Die Lesung
Für den hl. Benedikt ist die Hl. Schrift bzw. das Evangelium die eigentliche Regel und Richtschnur für das klösterliche Leben – „Gehen wir unter der Führung des Evangeliums seine Wege, damit wir ihn schauen dürfen, der uns in sein Reich gerufen hat.“ (RBp. 20). Deshalb reserviert er im Tageslauf feste Zeiten für das Lesen und Meditieren der Hl. Schrift.
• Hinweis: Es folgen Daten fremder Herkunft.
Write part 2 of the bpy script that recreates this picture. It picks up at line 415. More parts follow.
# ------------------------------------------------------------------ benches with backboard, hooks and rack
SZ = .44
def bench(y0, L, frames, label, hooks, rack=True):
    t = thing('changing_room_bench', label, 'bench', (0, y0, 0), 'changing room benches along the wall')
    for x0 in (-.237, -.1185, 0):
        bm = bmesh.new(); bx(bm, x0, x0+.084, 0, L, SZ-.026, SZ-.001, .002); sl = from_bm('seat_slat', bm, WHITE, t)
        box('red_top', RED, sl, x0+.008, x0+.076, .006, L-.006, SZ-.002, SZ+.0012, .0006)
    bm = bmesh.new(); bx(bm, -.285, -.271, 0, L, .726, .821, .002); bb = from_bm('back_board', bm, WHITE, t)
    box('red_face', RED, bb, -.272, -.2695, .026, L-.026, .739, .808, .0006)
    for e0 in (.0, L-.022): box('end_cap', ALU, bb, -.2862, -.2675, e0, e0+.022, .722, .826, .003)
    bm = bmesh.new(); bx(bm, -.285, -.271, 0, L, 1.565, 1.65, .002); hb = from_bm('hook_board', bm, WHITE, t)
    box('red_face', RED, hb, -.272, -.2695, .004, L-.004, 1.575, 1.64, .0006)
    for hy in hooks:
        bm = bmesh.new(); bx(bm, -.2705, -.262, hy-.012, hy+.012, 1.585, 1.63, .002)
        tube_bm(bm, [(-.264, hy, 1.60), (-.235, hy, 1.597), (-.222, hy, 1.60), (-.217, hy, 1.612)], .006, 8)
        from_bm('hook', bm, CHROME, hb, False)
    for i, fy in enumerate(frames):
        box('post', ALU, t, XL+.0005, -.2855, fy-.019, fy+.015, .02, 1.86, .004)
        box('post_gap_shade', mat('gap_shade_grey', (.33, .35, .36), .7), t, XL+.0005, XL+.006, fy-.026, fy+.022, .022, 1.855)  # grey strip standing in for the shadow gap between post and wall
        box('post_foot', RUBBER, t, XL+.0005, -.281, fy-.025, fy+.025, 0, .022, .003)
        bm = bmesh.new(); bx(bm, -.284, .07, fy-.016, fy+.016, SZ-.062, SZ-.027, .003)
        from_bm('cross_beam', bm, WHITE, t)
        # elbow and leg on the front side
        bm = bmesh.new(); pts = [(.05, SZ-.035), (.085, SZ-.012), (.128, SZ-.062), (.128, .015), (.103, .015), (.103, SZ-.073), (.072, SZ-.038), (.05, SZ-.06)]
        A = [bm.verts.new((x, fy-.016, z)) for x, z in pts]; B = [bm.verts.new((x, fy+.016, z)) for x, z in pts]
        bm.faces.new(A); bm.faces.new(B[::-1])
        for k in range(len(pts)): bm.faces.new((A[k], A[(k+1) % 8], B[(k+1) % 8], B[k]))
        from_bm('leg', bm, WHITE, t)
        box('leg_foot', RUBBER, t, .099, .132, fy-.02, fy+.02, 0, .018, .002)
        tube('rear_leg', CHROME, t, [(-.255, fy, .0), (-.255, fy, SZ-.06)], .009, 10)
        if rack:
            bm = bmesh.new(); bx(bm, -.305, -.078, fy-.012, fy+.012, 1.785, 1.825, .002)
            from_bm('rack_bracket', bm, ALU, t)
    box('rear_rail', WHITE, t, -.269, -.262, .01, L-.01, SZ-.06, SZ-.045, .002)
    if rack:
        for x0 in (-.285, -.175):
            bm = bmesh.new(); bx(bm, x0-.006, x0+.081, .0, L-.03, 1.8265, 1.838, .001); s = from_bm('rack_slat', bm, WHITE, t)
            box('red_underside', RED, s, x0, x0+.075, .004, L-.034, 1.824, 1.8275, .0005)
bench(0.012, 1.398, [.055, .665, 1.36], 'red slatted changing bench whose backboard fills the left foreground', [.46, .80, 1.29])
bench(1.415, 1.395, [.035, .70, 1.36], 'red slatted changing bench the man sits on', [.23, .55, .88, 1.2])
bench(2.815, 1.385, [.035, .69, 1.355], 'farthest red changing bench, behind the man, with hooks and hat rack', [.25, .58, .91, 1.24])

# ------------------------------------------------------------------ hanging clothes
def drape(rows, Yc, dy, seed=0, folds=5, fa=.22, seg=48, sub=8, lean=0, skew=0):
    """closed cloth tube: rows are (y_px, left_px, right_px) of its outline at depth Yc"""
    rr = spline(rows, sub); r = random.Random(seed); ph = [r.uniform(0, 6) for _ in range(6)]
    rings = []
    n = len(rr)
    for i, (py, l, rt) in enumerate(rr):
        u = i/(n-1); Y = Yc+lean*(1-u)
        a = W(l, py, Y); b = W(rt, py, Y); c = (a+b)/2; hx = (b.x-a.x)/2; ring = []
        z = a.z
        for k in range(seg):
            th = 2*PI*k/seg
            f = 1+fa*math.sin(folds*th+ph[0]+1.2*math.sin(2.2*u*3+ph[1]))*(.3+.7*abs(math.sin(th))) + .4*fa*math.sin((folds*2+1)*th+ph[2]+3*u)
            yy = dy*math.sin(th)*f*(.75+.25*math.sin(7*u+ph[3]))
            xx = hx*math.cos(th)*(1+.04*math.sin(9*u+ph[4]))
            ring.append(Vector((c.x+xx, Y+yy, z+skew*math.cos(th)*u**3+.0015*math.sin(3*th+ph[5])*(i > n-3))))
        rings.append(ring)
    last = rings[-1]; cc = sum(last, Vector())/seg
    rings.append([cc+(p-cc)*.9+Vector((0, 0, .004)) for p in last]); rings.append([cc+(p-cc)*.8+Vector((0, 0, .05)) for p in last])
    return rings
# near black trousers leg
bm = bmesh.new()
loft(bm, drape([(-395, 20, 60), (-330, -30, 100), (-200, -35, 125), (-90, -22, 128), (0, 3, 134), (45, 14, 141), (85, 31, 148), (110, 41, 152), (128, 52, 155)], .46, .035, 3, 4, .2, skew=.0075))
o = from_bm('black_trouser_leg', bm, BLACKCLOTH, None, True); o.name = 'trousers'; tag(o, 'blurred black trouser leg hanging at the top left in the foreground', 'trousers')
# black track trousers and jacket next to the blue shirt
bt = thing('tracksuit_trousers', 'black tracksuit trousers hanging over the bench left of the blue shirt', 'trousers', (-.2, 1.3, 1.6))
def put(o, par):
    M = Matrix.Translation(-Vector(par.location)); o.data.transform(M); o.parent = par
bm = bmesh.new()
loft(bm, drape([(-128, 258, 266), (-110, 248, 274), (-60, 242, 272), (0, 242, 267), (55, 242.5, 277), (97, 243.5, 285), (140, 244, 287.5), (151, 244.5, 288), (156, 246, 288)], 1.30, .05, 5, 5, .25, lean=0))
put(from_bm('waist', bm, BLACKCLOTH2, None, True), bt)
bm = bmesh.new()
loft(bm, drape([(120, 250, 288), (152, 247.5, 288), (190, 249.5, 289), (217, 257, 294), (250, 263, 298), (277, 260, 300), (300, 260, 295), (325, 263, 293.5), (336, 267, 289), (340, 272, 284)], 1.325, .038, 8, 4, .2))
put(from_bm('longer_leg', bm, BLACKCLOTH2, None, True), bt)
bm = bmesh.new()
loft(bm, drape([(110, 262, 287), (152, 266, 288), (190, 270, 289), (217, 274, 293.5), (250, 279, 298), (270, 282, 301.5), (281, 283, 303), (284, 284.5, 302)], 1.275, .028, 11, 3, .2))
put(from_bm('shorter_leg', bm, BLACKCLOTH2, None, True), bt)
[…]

Benedikts Hochschätzung der Hl. Schrift und seine Vertrautheit mit den biblischen Texten belegen nicht nur die zahlreichen Schriftzitate innerhalb des Regeltextes, sondern auch seine vielfältigen Anspielungen auf biblische Bilder bzw. Texte als Botschaft zwischen den Zeilen. Mit der gesamten Alten Kirche teilt er die Überzeugung, die der hl. Kirchenvater Hieronymus (347-420) prägnant ins Wort fasste: „Die Hl. Schrift nicht kennen, heißt, Christus nicht kennen“. Denn die Hl. Schrift in ihrer Gesamtheit von Altem und Neuem Testament zeugt von Christus und lässt uns ihn und seine Botschaft in den Texten vernehmen.
Beim Lesen der Hl. Schrift geht es darum nicht nur um ein verstandesmäßiges Erfassen des Textes, sondern um ein hörendes, betrachtendes und betendes Zugehen und Eindringen in den Text, um darin die Stimme Christi und seine Botschaft an uns zu vernehmen. Das frühe Mönchtum praktizierte gemäß der biblischen Aufforderung „Betet ohne Unterlass!“ vielfach die Methode der Ruminatio (des „Wiederkäuens“) von Texten, d.h. des Aneignens einzelner Verse durch beständige Wiederholung, bis die Worte gleich einer Speise in Fleisch und Blut übergehen. Diese Form der Wiederholung liegt auch dem in der Ostkirche häufig geübten Jesus-Gebet zugrunde.
Auch das tägliche Psalmengebet mit seinen Wiederholungen dient diesem tieferen Eindringen in die Hl. Schrift.